* News Corp team flies in for early due diligence - source
* Chicago Tribune also eyed - LA Times
* FCC rules may prove a hurdle
LOS ANGELES, Oct 19 (Reuters) - News Corp Chairman and CEO Rupert Murdoch is looking to buy the Los Angeles Times, one of the country's largest newspapers, from struggling media conglomerate Tribune Co, a source familiar with his plans told Reuters on Friday.
News Corp executives -- including Murdoch's son James -- flew into Los Angeles twice this month to take a preliminary look at the storied daily's books, said the source, who spoke on condition of anonymity because the meetings were not publicized.
Rupert Murdoch is also eyeing the Chicago Tribune, whose publisher Tribune Co is now trying to exit bankruptcy. News Corp executives are in early talks with Tribune Co debtholders, including hedge fund Oaktree Capital. The company wants to secure footholds in Los Angeles and Chicago, according to the Los Angeles Times, which first reported the news.

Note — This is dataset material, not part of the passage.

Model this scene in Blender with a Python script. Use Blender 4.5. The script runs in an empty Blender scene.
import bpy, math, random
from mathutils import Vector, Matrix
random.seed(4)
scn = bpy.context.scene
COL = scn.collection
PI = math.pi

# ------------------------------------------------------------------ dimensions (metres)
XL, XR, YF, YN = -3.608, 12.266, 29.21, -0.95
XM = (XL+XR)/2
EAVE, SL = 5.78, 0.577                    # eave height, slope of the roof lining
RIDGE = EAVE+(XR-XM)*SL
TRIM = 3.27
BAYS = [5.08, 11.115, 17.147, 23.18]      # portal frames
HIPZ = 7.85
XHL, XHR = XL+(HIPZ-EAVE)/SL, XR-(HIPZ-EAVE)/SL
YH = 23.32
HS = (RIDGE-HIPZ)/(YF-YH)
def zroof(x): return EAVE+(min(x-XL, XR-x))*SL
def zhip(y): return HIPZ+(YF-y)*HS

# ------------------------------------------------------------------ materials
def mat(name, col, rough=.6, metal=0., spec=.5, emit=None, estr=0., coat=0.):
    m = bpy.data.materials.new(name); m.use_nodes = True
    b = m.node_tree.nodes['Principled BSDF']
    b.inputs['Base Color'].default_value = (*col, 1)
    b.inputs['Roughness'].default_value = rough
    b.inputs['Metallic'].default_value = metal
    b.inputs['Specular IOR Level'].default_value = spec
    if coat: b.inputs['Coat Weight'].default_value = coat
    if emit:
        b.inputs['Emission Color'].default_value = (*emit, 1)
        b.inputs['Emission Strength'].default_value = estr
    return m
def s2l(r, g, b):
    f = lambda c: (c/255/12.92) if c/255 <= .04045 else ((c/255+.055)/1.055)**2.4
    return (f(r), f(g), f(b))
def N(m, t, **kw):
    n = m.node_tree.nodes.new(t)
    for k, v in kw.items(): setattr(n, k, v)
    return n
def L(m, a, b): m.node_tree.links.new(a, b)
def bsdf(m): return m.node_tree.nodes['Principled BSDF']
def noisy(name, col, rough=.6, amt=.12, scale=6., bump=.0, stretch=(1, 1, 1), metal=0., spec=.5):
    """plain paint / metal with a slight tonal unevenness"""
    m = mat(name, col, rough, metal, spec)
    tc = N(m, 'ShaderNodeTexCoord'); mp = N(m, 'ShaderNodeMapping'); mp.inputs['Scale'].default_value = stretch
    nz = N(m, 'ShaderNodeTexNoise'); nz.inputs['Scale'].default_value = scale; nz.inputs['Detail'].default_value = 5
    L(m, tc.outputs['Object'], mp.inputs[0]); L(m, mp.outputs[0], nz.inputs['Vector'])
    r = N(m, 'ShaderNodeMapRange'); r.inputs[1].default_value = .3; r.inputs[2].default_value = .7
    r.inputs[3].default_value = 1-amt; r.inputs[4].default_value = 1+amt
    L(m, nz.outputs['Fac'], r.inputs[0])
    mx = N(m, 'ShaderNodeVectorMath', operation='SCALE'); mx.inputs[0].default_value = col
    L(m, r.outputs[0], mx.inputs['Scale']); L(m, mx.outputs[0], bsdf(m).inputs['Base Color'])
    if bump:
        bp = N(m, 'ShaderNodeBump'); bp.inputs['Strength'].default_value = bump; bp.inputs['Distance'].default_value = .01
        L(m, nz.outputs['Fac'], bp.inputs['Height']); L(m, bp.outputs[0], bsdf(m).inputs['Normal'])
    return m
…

Murdoch has long eyed the LA Times, the newspaper reported. Oaktree declined to comment, while News Corp did not respond immediately to requests for comment.
Wall Street has speculated that the company will take to the acquisition trail after its split into two businesses, one for entertainment and the other for publishing, to bulk up its holdings in a newspaper industry ravaged by advertising revenue losses and declining readership.
But any attempt by the media mogul to go after the two newspapers may run foul of regulatory hurdles.
Murdoch controls the Wall Street Journal -- which vies with USA Today for the mantle of the largest-circulation U.S. newspaper -- and the New York Post. News Corp last year was embroiled in a major scandal over phone hacking that eventually prompted it to close its British News of the World tabloid.
Also, Federal Communications Commission rules prevent ownership of a newspaper and TV station in the same market. News Corp now owns two Fox stations in LA, and two in Chicago, the newspaper reported.
The commission however has considered eliminating the rule and has granted exceptions in the past, including a waiver that allowed the Tribune to operate both KTLA-TV Channel 5 and the Los Angeles Times, the LA Times reported.
Murdoch also might face competition from well-known local figures. Other potential bidders include former venture capitalist and ex-LA deputy mayor Austin Beutner, Orange County Register owner Aaron Kushnere, and San Diego real estate mogul Doug Manchester, the newspaper said.
The Tribune Co, which owns 23 TV stations in addition to newspapers, filed for bankruptcy four years ago. Its other newspapers include the Baltimore Sun in Maryland, the Orlando Sentinel and Sun Sentinel in Florida, and the Hartford Courant in Connecticut.
In 2007, real estate mogul Sam Zell acquired Tribune through a leveraged buyout that saddled the company with $13 billion in debt just as the newspaper industry was hit by a severe drop in advertising revenue.
The company filed for bankruptcy a year later and has been mired in court while its creditors have fought over competing exit plans ever since.
Since 2007, newspaper advertising revenue for the industry has dropped almost 50 percent to $24 billion, according to the Newspaper Association of America.